Ultimately it is your decision, but it is important to know your professors have your best interest at heart. Reaching out to your professors during office hours is a great way to get a second opinion on how you are performing academically and where you can improve.

Tip #3: Figure Out What Works for You

Your entire time at Tulane is a learning experience. Over the course of your years as a Tulanian, the goal is not just to get your degree, but learn more about yourself as well, whether this is on a large or small scale. For instance, try out different note-taking techniques in your classes and see which one helps you retain or understand the class content better. This could be taking notes on a laptop, a tablet, or writing with a pen and paper. 

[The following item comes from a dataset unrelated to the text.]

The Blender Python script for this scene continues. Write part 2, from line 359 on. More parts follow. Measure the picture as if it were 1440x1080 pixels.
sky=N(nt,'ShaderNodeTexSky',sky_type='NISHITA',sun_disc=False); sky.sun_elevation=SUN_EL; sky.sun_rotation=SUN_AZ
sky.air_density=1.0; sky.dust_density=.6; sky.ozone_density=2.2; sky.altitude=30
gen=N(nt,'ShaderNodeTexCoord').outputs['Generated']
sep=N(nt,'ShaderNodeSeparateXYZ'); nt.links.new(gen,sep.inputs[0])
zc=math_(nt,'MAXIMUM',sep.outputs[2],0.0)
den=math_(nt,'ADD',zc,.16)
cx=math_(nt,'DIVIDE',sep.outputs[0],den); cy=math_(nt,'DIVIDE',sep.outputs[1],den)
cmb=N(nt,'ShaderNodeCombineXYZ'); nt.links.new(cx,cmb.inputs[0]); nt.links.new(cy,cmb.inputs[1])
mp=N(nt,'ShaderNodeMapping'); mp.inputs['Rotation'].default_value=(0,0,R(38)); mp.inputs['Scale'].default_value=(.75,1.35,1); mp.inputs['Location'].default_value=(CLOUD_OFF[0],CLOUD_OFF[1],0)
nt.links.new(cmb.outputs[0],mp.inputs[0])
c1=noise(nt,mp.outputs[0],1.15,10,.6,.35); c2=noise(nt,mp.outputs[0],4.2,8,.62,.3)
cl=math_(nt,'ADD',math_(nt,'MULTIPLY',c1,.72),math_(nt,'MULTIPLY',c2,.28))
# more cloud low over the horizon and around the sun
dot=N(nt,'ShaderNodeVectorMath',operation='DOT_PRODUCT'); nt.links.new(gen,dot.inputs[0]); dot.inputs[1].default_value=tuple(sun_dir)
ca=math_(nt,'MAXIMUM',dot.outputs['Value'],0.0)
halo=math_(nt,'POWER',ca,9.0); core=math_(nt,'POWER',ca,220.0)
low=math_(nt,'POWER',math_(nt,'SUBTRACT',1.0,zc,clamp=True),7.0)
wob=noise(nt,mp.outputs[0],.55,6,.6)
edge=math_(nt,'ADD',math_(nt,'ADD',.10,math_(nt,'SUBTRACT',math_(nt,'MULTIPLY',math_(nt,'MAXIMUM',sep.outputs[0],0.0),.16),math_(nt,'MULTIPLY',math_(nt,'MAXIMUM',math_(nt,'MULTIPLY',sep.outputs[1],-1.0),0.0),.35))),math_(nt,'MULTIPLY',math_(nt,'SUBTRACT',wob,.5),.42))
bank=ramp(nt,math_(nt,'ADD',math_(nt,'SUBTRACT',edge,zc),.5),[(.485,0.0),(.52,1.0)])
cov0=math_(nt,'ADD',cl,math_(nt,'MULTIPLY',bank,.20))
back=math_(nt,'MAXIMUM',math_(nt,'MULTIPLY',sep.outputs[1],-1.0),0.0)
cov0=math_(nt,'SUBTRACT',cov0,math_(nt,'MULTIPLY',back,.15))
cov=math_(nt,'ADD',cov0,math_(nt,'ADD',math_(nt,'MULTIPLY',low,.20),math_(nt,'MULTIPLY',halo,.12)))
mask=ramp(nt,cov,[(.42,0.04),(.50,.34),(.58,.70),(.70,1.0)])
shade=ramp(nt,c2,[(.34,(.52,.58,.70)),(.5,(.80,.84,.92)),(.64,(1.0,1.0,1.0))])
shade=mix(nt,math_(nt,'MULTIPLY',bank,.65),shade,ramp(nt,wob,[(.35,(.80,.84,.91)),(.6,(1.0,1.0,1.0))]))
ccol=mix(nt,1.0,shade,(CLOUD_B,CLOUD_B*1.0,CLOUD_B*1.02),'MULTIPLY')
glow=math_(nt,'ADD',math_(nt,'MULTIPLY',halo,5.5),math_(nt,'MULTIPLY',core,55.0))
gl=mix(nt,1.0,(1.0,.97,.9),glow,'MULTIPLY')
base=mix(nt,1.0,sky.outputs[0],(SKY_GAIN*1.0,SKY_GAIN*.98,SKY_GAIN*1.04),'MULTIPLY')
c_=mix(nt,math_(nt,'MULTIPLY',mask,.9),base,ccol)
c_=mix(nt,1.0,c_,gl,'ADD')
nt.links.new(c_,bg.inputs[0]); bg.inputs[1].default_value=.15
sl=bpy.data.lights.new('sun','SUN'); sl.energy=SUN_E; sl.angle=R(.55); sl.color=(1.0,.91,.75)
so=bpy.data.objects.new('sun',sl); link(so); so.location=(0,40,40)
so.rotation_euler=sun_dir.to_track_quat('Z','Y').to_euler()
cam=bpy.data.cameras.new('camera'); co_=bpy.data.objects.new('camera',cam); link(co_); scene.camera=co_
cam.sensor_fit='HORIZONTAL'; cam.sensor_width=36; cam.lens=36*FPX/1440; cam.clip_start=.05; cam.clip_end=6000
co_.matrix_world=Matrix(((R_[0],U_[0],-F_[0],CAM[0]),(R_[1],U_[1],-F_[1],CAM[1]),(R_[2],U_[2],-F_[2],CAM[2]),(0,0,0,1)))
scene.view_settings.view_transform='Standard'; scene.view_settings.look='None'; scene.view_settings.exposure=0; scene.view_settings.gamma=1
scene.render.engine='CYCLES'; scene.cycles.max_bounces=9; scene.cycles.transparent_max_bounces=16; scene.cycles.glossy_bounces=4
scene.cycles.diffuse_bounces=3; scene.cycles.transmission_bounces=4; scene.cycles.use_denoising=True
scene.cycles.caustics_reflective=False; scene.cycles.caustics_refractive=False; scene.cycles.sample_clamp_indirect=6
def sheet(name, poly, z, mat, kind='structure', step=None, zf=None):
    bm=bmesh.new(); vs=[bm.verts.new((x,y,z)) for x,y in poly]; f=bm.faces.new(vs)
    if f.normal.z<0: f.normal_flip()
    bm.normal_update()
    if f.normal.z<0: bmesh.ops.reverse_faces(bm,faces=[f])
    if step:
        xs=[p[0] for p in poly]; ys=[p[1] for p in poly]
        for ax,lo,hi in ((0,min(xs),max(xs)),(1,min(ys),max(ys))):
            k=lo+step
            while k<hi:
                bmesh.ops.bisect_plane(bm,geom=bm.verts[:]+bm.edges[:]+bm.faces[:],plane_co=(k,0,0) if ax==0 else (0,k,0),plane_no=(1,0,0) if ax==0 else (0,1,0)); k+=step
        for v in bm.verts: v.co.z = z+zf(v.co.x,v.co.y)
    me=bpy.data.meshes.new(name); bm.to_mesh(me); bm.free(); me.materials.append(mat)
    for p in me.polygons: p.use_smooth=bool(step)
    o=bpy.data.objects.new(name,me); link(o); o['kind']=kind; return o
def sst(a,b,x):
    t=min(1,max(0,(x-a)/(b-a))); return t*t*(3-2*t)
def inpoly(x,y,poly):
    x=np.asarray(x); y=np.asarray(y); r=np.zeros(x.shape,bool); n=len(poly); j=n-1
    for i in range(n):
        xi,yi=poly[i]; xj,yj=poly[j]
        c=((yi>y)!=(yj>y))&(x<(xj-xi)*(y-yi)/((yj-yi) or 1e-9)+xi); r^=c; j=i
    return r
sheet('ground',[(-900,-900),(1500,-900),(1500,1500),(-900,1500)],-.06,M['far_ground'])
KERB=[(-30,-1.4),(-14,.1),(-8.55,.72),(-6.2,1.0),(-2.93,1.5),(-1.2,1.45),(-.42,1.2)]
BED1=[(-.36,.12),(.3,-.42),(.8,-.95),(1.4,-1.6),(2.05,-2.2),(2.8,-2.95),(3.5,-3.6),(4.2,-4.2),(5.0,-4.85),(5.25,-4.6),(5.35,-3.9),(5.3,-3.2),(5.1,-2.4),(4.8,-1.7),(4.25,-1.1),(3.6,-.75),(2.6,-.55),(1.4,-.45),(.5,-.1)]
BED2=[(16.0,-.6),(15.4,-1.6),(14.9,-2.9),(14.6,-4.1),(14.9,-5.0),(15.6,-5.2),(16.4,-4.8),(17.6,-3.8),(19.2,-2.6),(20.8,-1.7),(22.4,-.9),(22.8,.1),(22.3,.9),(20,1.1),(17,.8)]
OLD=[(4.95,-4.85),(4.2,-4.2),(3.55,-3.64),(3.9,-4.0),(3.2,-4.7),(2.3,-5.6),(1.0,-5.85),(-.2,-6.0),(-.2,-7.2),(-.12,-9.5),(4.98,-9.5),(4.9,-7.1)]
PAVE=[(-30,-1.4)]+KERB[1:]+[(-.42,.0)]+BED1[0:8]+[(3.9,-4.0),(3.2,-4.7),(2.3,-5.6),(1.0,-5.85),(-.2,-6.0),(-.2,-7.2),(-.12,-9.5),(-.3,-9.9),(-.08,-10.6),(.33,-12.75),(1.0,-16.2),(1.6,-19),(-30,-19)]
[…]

No matter what the technique, it is important to try each one out until you figure out what best suits your learning style. The same goes for how you prepare for tests. If you learn better by talking out your thought process, try and get a study group together before the test where you can think out loud together. If you learn best by creating study guides, create your best study guide to organize your thoughts or rewrite your notes until you feel you have a grip on the information. As you take tests, you will learn what study techniques work best for you and give you confidence in your knowledge of the material. 

Trying different methods out is a great way to reflect on your academic performance because you can directly relate your performance to your preparation methods. Set personal expectations for yourself on how you want to do your work and allow yourself to alter these as you go forward with your material. Be sure to check out the expectations your professor has, listed in the course syllabus. As you learn more about yourself and your learning style, be sure to reevaluate your expectations to cater to your preferences and needs. Whatever it is that works for you, you should do.

Tip #4: Track Your Habits and Progress

Taking note of how you perform on assessments is a great way to monitor your academic success over time. This will help you discover your best learning and study styles to ensure success throughout your college career. Go through copies of all your performance indicators for each class. This means take note of how you did on tests, quizzes, homeworks, papers, projects, and more and ask yourself how you prepared for each. See if you can find a correlation between performance results and preparation techniques. For instance, if you performed very well on 3 different tests, ask yourself how you prepared for those tests and try and continue using that method for your other assessments and classes.

Another great method to employ in your college career is the Keep, Start, Stop Method. Ask yourself, what is a positive habit that you should keep doing? This can be anything from studying a week in advance to getting out of your dorm or house to get your work done. Next, ask yourself what is a positive habit that you should start doing? Is there some study technique you read about or saw a friend doing that you want to try? Perhaps you noticed a friend color coordinates their notes to stay organized or you saw a tip that taking handwritten notes is better than typed notes. Whatever the strategy, get inspired and try it out!

Finally, be honest with yourself about a negative habit you should stop doing. This step can be a bit more difficult, but is a vital part of ensuring you are putting your best foot forward academically. Maybe you find yourself on your phone too much during a Zoom class or you play Netflix in the background while you study. It might be difficult to let go of bad habits, but remind yourself that it is for your own good.